差し迫った展示の資材を用立てようと、最寄りの駅へ原付で向かっていた。前をゆく自動車が不審なタイミングでハザードを焚いて停車したのを訝っていると、前方の電柱が大げさに揺れた。足元が波打つ感覚をはじめて味わった。
ちょっと大きかったな、と進みはじめるも揺れは続いていたようで、右から左から人が道路に飛び出てくる。ずいぶん大げさだな。不安げな顔を縫って最寄りの駅へたどり着くが、電車も完全に止まっており、間歇的に蠢く陸橋の上でしばらく唇を尖らしてから踵をかえした。
家に戻ってテレビを見ると、津波が平地を進んでいた。上空のヘリコプターからの画像だ。時折火が出る。水に襲われているのになんで火が出るのだろう。あ、人が。車列があるけれど。一緒に見ていた家人が涙を流し「ああ」と叫ぶ。でもまだ追いつかない。そんなに感情的になるなよ、という眉根のほうが先に出た。

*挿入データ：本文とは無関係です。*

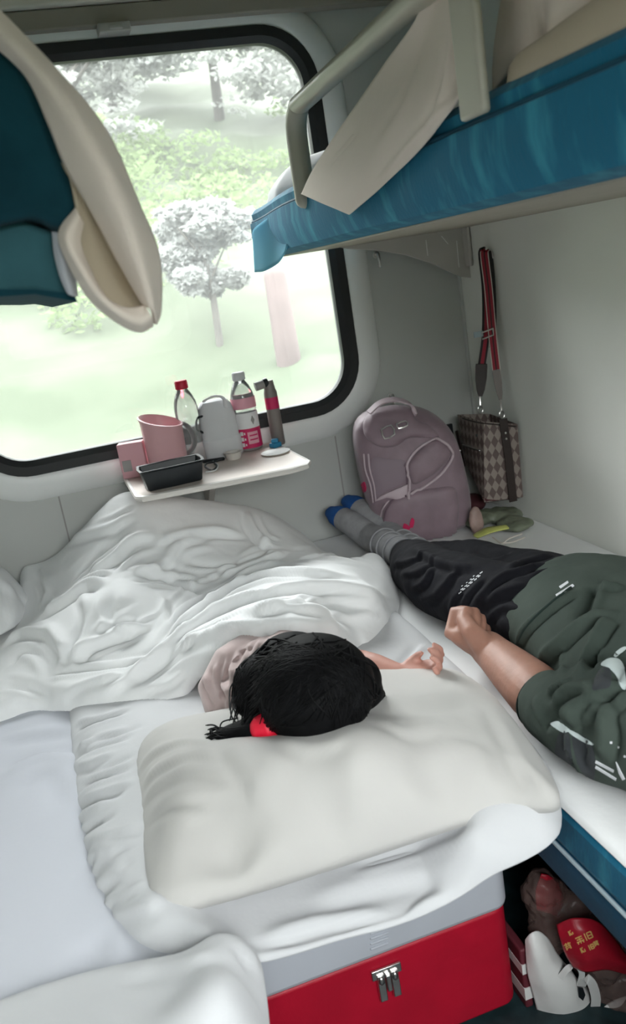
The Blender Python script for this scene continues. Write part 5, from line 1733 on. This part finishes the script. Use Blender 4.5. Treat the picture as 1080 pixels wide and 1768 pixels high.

どれくらいの人が亡くなるのだろうという問いに「数万ということはないでしょう。数千でしょう。」と私は言った。失われる命、失われた命について想像することをよしている。
そのあとのことは、バタバタしていてすっきりとは覚えていない。伝えられるかぎりにおいて、原発の行方を家人が追っていた。翌日は様子を見ていたが、深夜に状況が悪化、早朝にこれはまずい、と近所の子も連れて西行きの新幹線へ。乗車率を危惧したがそれほどでもなく、子連れの方と「これはまずいですよね」。
怒りが湧き始めたのはここ数ヶ月。
目の前にあるものをかけがえがない、取り返しがつかないと感じ、それを写真に撮り収め、提示するということをずっとやってきたのだが、それをするにはまず平和でなくてはならなかったというあたりまえのことに向き合わなくては。
電線の束、木々の影、ガラスのヒビ、水面の動き、モルタルの肌理、隣人の指先。そういったあたりまえのことが美しいと思う。そしてそういったあたりまえのことを愛し、そこに真実を見出す資格を得るためには、このどうしようもない現実と向き合わなくてはいけない。そうじゃなきゃ嘘だろう。嘘を記録し続けるわけにはいかない。「これが本当だ」と言っているのだから。
目の前にあるものを「美しい」というためには資格が必要だなんてこれまで考えたことがなかった。
写真の純粋性を追い求めるという、ある意味遊びに近い活動に手持ちの時間や労力のほとんどを注ぎ込めるという幸福。その土台となっていた平時。その前にあった戦時。
私はずっと守られた場所にいて、その安心の中で育ち、生きてきた。ではなぜそれが可能であったか、与えられたのか。そこに向き合わないというのは嘘だろう。
まずなにより自分がはじめて具体的なテーマに取り組もうという心境になったことに驚いている。これまでどこか日和見的で、楽観的に生きてきた姿勢を問われているように、考え方が変化してきたのだ。私はいまのこの事態に対して有責であるという感覚が生じている。レヴィナスもそんなことをいっていた。この有責であるという感覚を時間的にも空間的にも広め、強度を増してゆかなくてはいけない。
これまでもたくさんの写真家が取り組んできた戦争というテーマではあるけれど、自分のやりかたで取材を進めて行きたい。まずは近場の戦争遺構をあたってゆきたい。